Volume 5

Articles and Letters published during 2025 (not complete)


1. Conditional symmetries and conditional constants of motion for dynamical systems

Giuseppe Gaeta.
Conditional symmetries were introduced by Levi and Winternitz in their 1989 seminal paper to deal with nonlinear PDEs. Here we discuss their application in the framework of ODEs, and more specifically Dynamical Systems; it turns out they are closely related to two established -- albeit maybe less widely known -- concepts, i.e. orbital symmetries and configurational invariants. The paper is devoted to studying the interplay of these notions, and their application in the study of Dynamical Systems, with special attention to invariant manifolds of these.

2. The N-species integrable Volterra system as a maximally superintegrable Hamiltonian system

Orlando Ragnisco ; Federico Zullo.
The results presented in this paper are a natural development of those described in the paper {\it The Volterra Integrable case. Novel analytical and numerical results} (OCNMP Vol.4 (2024) pp 188-211), where the authors reconsidered the integrable case of the Hamiltonian $N$-species Lotka-Volterra system, introduced by Vito Volterra in 1937. There, an alternative approach for constructing the integrals of motion has been proposed, and compared with the old Volterra approach. Here we go beyond, and show that in fact the model introduced by Volterra and studied by us is not just integrable, but is maximally superintegrable and reducible to a system with only one degree of freedom regardless the number of species considered. We present both analytical and numerical results.

3. Floquet-like theory and gauge transformations for general smooth dynamical systems

Giuseppe Gaeta ; Sebastian Walcher.
The classical Floquet theory allows to map a time-periodic system of linear differential equations into an autonomous one. By looking at it in a geometrical way, we extend the theory to a class of non-autonomous non-periodic equations. This is obtained by considering a change of variables which depends on time in a non-trivial way, i.e. introducing gauge transformations, well known in fundamental Physics and Field Theory -- but which seems to have received little attention in this context.

4. Two sequences of fully-nonlinear evolution equations and their symmetry properties

Marianna Euler ; Norbert Euler.
We obtain the complete Lie point symmetry algebras of two sequences of odd-order evolution equations.

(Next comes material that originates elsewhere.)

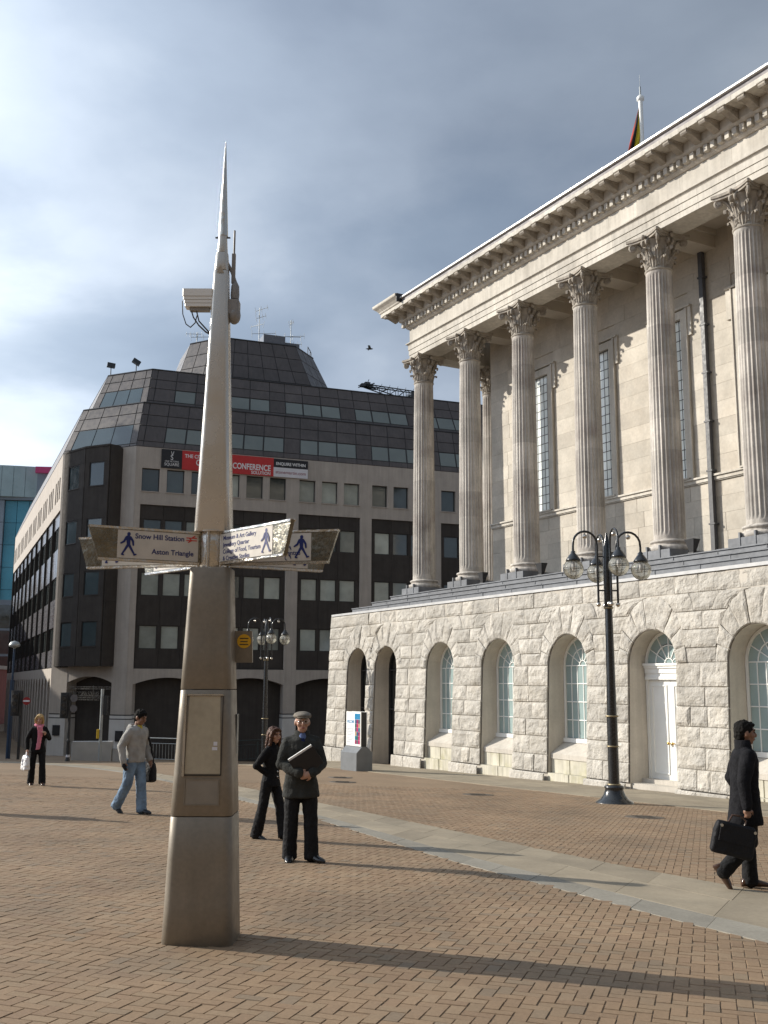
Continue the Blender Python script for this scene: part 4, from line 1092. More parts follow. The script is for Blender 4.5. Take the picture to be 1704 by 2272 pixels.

This includes equations that are fully-nonlinear, i.e. nonlinear in the highest derivative. Two of the equations in the sequences have recently been identified as symmetry-integrable, namely a 3rd-order equation and a 5th-order equation [Open Communications in Nonlinear Mathematical Physics, Special Issue in honour of George W Bluman, ocnmp:15938, 1--15, 2025]. These two examples provided the motivation for the current study. The Lie-Bäcklund symmetries and the consequent symmetry-integrability of the equations in the sequences are also discussed.

5. Moving boundary problems with Ermakov symmetry reduction: nonlinear superposition principle and reciprocal transformation applications

Colin Rogers ; Adriana C. Briozzo.
Moving boundary problems of Stefan-type for a novel third order nonlinear evolution equation with temporal modulation are here shown to be amenable to exact Airy-type solution via a classical Ermakov equation with its admitted nonlinear superposition principle. Application of the latter together with a class of involutory transformations sets the original moving boundary problem in a wide class with temporal modulation. As an appendix, reciprocally associated exactly solvable moving boundary problems are derived.

6. Finsler geometry in anisotropic superconductivity: a Ginzburg-Landau approach

Y. Alipour Fakhri.
We present a rigorous generalization of the classical Ginzburg--Landau model to smooth, compact Finsler manifolds without boundary. This framework provides a natural analytic setting for describing anisotropic superconductivity within Finsler geometry. The model is constructed via the Finsler--Laplacian, defined through the Legendre transform associated with the fundamental function F, and by employing canonical Finsler measures such as the Busemann--Hausdorff and Holmes--Thompson volume forms. We introduce an anisotropic Ginzburg--Landau functional for complex scalar fields coupled to gauge potentials and establish the existence of minimizers in the appropriate Finsler--Sobolev spaces by the direct method in the calculus of variations. Furthermore, we analyze the asymptotic regime as the Ginzburg--Landau parameter epsilon to 0 and prove a precise Gamma--convergence result: the rescaled energies converge to the Finslerian length functional associated with the limiting vortex filaments. In particular, the limiting vortex energy is shown to equal $π$ times the Finslerian length of the corresponding current, thereby extending the classical Bethuel--Brezis--He'lein result to anisotropic settings. These findings demonstrate that Finsler geometry unifies metric anisotropy and variational principles in gauge-field models, broadening the geometric scope of the Ginzburg--Landau theory beyond the Riemannian framework.